Ayant des amis en Suisse, j’ai choisi des témoins parmi eux, et ils l’ont été dans les deux cérémonies. Or, ils appartiennent à la communauté suisse en général, ils sont issus de bonnes familles, et il existait un engagement auprès d’eux – certes, pris au cours de la cérémonie religieuse : si un problème dans le couple surgissait, il fallait les consulter. Et ils ne l’ont pas été. On m’a demandé, à la place, de consulter un psychologue spécialisé dans le couple. Je l’ai fait. Mais pas en pensant que ce serait la dernière étape. J’ai eu plutôt honte car ces personnes, mes amis suisses, étaient liées à d’illustres personnalités de la Suisse. Il n’est pas vrai, par exemple, qu’elles n’auraient été liées qu’à la communauté religieuse à laquelle ma chère épouse semblait avoir renoncé. Elle avait changé de philosophie, pour ainsi dire, et préférait s’orienter vers des communautés différentes, peut-être plus aristocratiques, mais aussi exclusivement américaines, à ce que j’ai compris : sa nationalité première le lui permettait. Bien sûr je l’ai toujours accepté, mais je n’ai pas paru digne de devenir américain à mon tour. Peut-être parce que je ne voulais pas renoncer pour autant à l’Europe, car c’est ce qui m’étonne : le mépris dans lequel ont été tenues ces personnes liées à la Suisse d’une façon illustre et belle. Ces personnes non seulement étaient de bonne famille, mais dans leur vie ont été des créateurs, des artistes, et dans leur famille, précisément, s’en trouvaient d’autres, comme Charles-Albert et Alexandre Cingria, ou, par extension, Gonzague de Reynold - d’autres encore. Je sais bien que, en dehors de la Suisse, ces écrivains excellents ne sont pas toujours connus, mais ils étaient d’une grande noblesse, et se liaient aux anges au sens le plus traditionnel.

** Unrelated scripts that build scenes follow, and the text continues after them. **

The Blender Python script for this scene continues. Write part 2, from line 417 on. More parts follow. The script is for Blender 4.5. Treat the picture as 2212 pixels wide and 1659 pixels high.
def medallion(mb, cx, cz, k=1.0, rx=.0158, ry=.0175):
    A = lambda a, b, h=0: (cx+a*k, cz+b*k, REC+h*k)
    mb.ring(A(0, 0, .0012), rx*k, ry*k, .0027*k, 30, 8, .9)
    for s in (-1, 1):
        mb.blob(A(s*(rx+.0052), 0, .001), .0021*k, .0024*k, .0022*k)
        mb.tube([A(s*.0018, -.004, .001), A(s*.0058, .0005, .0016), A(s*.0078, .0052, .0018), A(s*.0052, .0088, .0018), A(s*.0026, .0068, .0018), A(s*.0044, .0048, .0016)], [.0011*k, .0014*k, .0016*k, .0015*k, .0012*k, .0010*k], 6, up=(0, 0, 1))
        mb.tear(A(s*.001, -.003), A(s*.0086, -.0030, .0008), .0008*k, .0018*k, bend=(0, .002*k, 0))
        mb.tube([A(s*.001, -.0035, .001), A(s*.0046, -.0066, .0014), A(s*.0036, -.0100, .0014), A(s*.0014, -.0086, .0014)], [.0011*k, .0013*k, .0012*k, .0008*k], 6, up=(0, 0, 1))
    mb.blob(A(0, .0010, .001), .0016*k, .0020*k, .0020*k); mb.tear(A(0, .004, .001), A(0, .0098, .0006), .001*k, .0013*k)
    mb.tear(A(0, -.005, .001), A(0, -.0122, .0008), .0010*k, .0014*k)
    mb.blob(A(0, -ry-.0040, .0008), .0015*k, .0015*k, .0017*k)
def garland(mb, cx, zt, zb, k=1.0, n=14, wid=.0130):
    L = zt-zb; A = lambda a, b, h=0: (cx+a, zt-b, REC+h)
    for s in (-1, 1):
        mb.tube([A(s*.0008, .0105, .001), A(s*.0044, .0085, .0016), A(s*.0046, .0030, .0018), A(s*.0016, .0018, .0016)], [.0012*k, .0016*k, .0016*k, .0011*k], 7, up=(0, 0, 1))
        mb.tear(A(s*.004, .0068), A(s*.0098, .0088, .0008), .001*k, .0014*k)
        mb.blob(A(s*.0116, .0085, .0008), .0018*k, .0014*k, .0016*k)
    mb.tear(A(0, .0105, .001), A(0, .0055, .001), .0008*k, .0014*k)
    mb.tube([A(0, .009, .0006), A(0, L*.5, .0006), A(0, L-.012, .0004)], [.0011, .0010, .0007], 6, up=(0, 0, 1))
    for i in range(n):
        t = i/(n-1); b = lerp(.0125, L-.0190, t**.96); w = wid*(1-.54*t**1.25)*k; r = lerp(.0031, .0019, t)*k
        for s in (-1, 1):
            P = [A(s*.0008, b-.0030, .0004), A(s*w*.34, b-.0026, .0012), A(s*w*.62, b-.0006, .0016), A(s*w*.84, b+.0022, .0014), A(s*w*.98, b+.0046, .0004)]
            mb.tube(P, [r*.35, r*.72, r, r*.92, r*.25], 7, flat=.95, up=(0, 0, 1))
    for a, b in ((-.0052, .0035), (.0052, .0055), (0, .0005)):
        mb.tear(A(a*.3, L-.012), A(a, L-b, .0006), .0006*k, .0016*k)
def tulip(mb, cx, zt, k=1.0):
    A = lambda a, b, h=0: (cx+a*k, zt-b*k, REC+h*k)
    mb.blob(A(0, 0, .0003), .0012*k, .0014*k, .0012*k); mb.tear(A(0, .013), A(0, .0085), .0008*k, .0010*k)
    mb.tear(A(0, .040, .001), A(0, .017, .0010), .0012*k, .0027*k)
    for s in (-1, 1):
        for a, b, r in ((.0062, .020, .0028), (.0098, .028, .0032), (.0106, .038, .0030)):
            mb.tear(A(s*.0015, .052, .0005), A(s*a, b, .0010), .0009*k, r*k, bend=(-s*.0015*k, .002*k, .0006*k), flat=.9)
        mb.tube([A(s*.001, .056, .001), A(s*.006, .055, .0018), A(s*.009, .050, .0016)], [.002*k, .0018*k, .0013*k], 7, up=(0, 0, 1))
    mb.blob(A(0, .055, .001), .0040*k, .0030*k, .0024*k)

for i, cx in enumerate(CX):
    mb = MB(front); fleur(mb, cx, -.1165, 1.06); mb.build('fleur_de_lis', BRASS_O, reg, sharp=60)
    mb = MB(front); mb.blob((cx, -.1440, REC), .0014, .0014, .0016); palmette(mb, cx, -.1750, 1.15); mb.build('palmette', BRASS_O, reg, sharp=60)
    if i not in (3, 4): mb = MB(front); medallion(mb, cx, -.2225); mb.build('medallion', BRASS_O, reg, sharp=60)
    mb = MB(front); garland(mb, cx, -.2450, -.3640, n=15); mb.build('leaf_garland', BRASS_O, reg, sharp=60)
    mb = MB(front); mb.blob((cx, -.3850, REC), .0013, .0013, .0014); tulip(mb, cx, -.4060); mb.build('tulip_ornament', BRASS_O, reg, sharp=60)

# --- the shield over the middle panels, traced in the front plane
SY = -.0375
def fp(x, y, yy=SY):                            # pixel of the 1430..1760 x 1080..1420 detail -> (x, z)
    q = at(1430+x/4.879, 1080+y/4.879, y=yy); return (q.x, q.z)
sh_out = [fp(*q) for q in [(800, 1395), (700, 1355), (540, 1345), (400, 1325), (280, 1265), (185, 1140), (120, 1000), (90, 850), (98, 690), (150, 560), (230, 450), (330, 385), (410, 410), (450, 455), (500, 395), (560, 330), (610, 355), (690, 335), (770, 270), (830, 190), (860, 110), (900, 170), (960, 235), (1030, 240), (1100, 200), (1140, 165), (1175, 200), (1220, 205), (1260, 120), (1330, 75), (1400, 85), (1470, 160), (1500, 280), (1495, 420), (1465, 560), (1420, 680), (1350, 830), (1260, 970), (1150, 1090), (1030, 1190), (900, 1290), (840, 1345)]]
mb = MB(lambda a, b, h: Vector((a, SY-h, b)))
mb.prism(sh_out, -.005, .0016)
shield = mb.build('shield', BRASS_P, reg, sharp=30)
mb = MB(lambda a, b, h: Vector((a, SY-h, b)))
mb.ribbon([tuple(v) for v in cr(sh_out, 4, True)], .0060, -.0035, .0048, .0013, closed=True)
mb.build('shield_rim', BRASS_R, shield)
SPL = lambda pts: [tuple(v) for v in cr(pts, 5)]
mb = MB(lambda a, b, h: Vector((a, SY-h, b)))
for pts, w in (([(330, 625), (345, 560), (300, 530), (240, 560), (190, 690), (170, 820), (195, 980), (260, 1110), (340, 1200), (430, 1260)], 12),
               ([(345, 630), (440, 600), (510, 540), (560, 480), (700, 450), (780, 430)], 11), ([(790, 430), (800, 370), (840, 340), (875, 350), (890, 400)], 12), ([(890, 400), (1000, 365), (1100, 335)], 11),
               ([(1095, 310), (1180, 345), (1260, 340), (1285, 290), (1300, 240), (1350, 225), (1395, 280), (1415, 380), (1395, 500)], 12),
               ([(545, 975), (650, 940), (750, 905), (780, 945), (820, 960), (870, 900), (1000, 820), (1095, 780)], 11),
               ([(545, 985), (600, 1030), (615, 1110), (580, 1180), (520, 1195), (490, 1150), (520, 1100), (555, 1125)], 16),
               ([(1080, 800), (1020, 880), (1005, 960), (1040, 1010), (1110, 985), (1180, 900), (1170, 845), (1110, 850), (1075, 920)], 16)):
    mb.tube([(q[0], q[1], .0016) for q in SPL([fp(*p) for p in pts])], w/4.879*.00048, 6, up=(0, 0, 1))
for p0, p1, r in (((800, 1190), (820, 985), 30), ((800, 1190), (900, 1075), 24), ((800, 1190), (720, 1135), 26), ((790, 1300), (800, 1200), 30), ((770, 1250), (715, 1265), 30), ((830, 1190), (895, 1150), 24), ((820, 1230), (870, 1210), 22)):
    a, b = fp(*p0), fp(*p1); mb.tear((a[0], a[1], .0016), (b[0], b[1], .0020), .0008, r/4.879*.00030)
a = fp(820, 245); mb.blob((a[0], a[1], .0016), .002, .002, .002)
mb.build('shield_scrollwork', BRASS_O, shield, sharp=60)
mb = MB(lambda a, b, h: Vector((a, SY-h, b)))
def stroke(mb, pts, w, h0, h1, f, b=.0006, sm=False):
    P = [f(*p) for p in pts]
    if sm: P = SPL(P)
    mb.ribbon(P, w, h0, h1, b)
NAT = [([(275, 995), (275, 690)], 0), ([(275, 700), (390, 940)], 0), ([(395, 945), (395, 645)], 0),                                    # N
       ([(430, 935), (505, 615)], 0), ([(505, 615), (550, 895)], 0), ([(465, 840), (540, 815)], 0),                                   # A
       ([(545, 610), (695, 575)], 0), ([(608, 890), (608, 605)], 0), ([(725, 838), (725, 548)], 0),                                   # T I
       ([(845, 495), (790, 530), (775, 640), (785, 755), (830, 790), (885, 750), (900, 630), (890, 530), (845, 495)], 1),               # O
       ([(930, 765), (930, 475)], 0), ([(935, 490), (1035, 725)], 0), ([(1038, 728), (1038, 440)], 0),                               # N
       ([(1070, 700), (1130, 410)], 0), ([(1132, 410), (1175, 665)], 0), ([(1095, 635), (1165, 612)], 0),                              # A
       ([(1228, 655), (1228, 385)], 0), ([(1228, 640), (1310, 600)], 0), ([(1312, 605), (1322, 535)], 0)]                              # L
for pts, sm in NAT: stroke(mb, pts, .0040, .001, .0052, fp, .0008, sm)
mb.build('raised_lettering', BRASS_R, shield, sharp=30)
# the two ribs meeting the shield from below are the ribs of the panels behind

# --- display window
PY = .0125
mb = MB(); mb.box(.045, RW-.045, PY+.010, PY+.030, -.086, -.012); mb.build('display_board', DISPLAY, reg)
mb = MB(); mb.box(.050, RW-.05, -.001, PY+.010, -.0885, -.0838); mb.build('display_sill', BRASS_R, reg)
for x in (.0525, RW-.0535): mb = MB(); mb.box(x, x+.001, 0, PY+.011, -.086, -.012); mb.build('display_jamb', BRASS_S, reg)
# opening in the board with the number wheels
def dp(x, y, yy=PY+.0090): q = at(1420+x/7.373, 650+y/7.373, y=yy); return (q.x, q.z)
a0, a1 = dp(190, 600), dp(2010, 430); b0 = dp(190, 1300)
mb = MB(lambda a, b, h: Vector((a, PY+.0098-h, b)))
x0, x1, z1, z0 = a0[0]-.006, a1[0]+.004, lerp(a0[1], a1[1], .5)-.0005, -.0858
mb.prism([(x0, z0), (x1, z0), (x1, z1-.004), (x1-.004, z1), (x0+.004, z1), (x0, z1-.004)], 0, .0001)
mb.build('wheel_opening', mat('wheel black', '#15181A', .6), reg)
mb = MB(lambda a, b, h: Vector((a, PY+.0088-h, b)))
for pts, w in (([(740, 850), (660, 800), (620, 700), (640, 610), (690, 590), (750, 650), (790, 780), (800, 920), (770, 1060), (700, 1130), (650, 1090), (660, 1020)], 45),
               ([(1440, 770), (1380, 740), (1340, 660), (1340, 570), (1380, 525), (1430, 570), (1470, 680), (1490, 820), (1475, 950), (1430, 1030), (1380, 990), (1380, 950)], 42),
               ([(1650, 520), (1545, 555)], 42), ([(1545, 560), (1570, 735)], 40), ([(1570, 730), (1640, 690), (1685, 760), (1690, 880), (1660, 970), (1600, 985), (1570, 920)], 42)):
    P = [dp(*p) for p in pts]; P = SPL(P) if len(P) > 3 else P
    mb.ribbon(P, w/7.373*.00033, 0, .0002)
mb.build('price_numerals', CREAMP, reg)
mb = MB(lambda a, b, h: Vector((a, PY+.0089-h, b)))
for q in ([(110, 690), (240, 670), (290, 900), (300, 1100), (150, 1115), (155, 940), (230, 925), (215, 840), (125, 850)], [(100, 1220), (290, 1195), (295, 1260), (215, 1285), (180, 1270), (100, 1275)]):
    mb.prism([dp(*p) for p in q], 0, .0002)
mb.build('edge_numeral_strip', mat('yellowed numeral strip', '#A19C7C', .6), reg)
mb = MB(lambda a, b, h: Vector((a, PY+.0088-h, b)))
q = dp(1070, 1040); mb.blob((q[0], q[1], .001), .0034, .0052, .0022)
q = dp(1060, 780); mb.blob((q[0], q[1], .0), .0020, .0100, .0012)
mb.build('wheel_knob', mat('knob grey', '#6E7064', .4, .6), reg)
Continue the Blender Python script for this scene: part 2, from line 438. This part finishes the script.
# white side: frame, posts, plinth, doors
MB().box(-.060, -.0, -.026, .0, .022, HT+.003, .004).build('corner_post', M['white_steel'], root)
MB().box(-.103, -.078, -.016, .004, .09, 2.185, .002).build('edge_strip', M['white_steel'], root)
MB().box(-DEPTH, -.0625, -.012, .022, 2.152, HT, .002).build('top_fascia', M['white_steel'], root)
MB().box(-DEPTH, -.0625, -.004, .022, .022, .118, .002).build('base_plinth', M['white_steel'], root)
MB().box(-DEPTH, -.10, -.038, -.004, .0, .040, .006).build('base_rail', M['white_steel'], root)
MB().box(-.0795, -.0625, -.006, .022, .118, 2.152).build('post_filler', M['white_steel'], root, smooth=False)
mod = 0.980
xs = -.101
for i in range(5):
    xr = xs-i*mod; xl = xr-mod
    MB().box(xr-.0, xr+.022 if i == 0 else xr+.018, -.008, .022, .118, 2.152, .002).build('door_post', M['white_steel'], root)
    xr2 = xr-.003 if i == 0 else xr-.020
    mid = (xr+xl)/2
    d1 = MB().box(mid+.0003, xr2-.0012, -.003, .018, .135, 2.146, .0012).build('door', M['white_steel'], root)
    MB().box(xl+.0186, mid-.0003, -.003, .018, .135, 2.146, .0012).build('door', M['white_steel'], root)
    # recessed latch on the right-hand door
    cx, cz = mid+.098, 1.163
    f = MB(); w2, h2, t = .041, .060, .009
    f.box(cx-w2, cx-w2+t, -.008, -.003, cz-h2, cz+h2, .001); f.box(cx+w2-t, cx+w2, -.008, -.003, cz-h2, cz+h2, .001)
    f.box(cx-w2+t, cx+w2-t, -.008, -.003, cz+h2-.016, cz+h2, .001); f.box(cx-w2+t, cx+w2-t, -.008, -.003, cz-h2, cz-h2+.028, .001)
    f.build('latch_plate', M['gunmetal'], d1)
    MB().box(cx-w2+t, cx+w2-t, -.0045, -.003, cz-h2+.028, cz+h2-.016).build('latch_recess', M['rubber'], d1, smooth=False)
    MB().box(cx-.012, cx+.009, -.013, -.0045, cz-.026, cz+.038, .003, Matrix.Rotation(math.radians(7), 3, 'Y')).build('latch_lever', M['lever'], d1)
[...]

Même lorsqu’ils sont calvinistes, les auteurs suisses sont souvent peu sectaires, et, tel Jean-Jacques Rousseau, restent intéressés par la piété catholique. C’est bien dans cette logique que je me suis fait parmi eux des amis.

Je n’ai pourtant jamais caché que, en partie savoyard, je demeurais un admirateur de François de Sales et Joseph de Maistre, si liés du reste à la Suisse – le premier parce qu’il était évêque de Genève, le second parce qu’il y a fui la Révolution et y a écrit ses premiers livres, inspirés et prophétiques : il fréquentait, à Coppet, madame de Staël, comme Chateaubriand et Wilhelm Schlegel, d’autres encore. La Suisse est un haut lieu du romantisme. Ce n’est pas un pays à mépriser. Je ne crois pas. Même les Anglais y ont séjourné et créé – Lord Byron avec son poème du Prisonnier de Chillon, Percy Shelley avec son poème du Mont-Blanc, Mary Shelley avec son Frankenstein. Ils y étaient ensemble, à Cologny, mais peu de temps auparavant William Beckford y avait composé en français son Vathek, et Jan Potocki son Manuscrit trouvé à Sarragosse. Bref, c’est un beau pays, et l’éloignement ne justifie pas qu’on le méprise, je pense.